Since 1980 it has been legal to teach the Bible in public schools based on the Supreme Court decision Stone v. Graham. The best way would be to teach it in all grades, so kids would learn truth before they grow old enough to drop out or do major crimes. But schools have been dragging their feet. In Clatskanie Oregon, superintendant Ed Serra said it would have to come down from Washington before he'd have the Bible taught and school board chair Stuart Hass said he wouldn't go there because there has been too much controversy in the past.

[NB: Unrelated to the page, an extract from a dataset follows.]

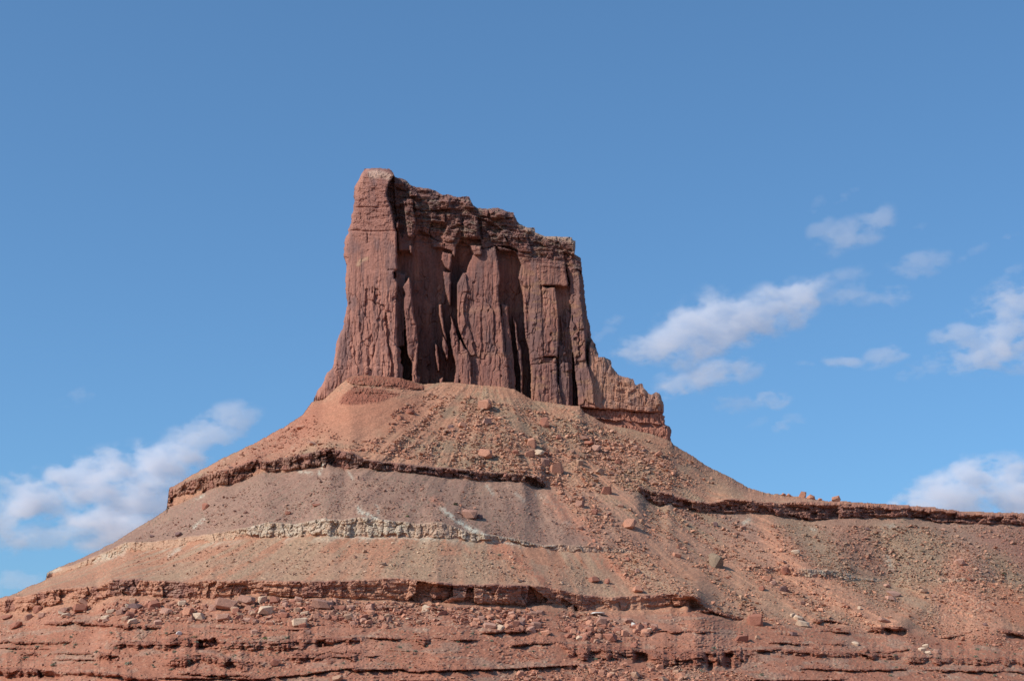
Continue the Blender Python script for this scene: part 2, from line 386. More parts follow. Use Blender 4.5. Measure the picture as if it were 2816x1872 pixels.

What we need is a nation wide effort to go to school board meetings and demand they obey current law of the land instead of the obsolete decisions made from 1947 through the 1960's. Any and all effort might help -- individual requests to teams of legislators going from district meeting to district meeting to lawsuits. Jay Sekulow and others stand ready to defend Christians in school lawsuits.
Among the benefits of teaching the Bible K-12 is kids would eventually better understand the Bible with 12-13 years of study than pastors with only 4 years of study in college. That would tend to reduce the liberalism taught from some pulpits. The Bible is the most condensed collection of powerful ideas known. Eventually a population of Bible experts would require a new kind of church life where the lecture format is replaced with free speech meetings led by the Spirit like the 3 hour prayer and Bible study at the first meeting of Congress.
As Bible kids inherit the nation they would have built in resistance to the corruption we're experiencing in government today. A Christian Congress and President would help make this a free Christian nation as the Founders intended which would become a testimony to all nations.